Los guionistas de Black Mirror (la fantástica ficción inglesa que apunta los peligros de los avances tecnológicos para las democracias occidentales) ya se están frotando las manos para su próxima temporada, porque con las noticias que cada día llegan desde Bruselas ya tienen material de sobra para dedicar uno de sus desasosegantes capítulos a ver cómo se gobierna una nación vía internet y utilizando la inteligencia artificial: uno ya imagina a quien interprete a Puigdemont apareciendo como un holograma tridimensional, en medio de un prado del bajo Ampurdán dirigiéndose a los payeses, al amanecer y rodeados de vacas, explicándoles cómo les va a subir el Iva a sus productos para financiar la república catalana.

El príncipe Harry y Megan Markle (la sensual chica para todo del bufete de Suits) amenazan con dejar a la altura del betún los follones en que la princesa Margarita metía a su hermana mayor, Isabel II, tan estupendamente retratados en The Crown y a la que Claire Foy humaniza de una manera tan estratosférica (esa forma de cruzar los brazos, esos andares, esa dicción), que no te queda otra que dudar de la idea de que -reyes, príncipes, duques, infantes e incluso lacayos de palacio- son solo esfinges de mármol, obligados a no sentir ni padecer.
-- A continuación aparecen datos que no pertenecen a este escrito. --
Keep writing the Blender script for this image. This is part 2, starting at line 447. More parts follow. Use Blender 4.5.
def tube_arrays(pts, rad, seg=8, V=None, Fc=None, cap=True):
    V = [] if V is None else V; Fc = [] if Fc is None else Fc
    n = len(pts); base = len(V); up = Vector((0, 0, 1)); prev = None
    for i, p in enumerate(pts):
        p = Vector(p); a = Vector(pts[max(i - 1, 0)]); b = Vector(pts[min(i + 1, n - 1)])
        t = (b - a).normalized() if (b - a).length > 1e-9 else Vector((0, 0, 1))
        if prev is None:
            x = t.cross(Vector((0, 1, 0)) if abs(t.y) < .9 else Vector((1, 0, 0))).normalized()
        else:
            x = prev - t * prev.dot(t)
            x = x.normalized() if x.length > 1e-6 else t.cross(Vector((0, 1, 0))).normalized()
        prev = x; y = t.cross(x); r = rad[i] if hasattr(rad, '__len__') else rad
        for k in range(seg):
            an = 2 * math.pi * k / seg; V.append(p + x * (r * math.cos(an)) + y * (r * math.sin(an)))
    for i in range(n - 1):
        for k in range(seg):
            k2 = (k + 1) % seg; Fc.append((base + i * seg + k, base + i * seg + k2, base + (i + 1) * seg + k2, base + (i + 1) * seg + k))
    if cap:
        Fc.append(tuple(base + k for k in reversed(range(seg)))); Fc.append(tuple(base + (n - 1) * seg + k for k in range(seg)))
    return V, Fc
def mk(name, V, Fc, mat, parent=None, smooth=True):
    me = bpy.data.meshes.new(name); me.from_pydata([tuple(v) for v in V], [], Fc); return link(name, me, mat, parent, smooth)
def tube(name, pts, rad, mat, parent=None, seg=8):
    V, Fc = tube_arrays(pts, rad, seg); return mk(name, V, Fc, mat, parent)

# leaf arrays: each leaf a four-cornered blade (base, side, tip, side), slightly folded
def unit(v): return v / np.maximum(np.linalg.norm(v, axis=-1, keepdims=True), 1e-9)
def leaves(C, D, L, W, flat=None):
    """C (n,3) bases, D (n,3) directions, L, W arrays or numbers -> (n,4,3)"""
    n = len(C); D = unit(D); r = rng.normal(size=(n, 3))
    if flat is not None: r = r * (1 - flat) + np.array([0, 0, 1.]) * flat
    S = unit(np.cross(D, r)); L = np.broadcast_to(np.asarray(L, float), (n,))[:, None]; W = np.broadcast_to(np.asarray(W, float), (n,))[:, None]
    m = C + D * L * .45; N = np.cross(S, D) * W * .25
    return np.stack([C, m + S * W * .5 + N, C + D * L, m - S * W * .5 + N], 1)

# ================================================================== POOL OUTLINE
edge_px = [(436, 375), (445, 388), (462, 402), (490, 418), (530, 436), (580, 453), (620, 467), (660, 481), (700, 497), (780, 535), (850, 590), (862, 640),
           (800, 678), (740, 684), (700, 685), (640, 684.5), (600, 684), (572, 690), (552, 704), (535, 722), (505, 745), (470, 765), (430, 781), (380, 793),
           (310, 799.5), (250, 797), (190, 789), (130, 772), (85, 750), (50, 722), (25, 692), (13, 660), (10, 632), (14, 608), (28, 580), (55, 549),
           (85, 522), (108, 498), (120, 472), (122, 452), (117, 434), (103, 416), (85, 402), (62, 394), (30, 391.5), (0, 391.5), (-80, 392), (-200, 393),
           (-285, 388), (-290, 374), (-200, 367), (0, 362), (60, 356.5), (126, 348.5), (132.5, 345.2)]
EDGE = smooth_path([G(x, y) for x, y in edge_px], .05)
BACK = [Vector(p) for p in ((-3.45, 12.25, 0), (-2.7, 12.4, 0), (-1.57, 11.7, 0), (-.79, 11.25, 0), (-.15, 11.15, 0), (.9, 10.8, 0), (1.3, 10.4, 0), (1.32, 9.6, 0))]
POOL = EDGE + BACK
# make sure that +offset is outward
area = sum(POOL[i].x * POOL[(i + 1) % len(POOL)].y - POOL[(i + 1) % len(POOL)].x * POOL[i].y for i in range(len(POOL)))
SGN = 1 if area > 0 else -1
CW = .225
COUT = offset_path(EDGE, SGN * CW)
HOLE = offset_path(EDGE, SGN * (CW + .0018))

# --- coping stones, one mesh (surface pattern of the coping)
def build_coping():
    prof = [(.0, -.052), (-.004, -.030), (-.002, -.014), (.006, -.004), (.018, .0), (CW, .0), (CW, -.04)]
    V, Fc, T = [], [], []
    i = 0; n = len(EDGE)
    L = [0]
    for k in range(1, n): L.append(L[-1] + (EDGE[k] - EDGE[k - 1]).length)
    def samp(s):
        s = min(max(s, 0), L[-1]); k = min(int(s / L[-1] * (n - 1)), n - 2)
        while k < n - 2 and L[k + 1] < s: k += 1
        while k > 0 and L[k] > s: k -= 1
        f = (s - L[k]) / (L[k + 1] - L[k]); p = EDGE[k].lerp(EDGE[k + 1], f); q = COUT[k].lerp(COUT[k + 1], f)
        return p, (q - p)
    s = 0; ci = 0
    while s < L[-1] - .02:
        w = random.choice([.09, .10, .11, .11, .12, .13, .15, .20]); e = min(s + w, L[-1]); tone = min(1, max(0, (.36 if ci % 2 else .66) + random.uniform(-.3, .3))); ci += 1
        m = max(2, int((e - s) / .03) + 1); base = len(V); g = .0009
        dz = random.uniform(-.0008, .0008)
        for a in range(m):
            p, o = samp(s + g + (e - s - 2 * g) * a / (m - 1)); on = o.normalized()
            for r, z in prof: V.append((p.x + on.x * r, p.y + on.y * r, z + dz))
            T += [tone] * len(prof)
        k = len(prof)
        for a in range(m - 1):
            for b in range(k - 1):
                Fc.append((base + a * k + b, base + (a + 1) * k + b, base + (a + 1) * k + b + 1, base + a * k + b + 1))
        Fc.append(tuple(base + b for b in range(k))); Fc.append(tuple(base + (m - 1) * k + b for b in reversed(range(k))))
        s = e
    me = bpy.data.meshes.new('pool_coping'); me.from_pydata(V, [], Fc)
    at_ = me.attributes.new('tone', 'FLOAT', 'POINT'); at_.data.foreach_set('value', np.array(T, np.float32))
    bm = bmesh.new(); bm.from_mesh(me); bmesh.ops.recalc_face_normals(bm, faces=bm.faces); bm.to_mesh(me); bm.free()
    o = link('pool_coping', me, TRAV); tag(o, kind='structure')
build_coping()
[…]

E imposible también no reconocerte en algunos de los pasajes de la estupenda Catastrophe, que narra las desventuras de un flirteo entre un americano simplón y una irlandesa pelirroja de armas tomar, que acaba en matrimonio por inesperado embarazo: si a una (o uno) no le han contado aún lo que pasa de verdad cuando de repente llega una cigüeña y lanza un crío al balcón de tu casa, nada como esta serie deslenguada, desmitificadora y no apta para romanticones (parece que ya está a punto la tercera temporada, ya tardan). Y si usted ha sufrido la epidemia de gripe que ha asolado la piel de toro en este inicio de año y piensa que el mundo está en contra suya, hoy se estrena en Movistar #0 La Peste, super-producción española de seis capítulos dirigida por Alberto Rodríguez (Goya por La isla Mínima): diez millones de euros para explicar qué pasaba y cómo era Sevilla en el medievo, mientras sufrían una epidemia tras otra (así que no se quejen, que nunca hemos estado mejor). Con directores talentosos (y buenos guionistas a los que se les pague como debe: nuestro talón de Aquiles) y el apoyo de una multinacional como Movistar, estaría bien que se realizaran y consolidaran buenos productos exportables: hoy por hoy, haría más por la «marca España» una buena serie que la presencia en veinte ferias turísticas.

Las series se han convertido en tal industria que casi salimos a una por habitante: mientras en el cine casi no hay espacio para quien no sea un adolescente y no quiera tragarse una de superhéroes o argumentos insulsos y edulcorados, las series se han convertido en un oasis de información, historia y anclaje con la realidad de nuestro tiempo (o de otros) de primera magnitud: uno aprende más sobre cómo actúa la mafia viendo Suburra que echando un vistazo a El Padrino, y comprende mejor los problemas de acoso laboral y de la liberación de la mujer con Mad Men que leyendo sesudos ensayos sociológicos.

Aunque sin lugar a dudas, la mejor actuación de esta semana no se ha visto en Netflix, ni en Amazon, ni en HBO: se ha visto en el Congreso de los Diputados, con Rodrigo Rato en plan estrella. La verdad es que para alguien que fue a colegios de pago, estudió en Berkeley, fue vicepresidente del Gobierno y tuvo mando en plaza en el FMI, los modales usados no se correspondieron, pero qué importa: qué presencia, qué manera de captar la atención, qué frases. «Esto es el mercado, amigos». De Niro, tiembla?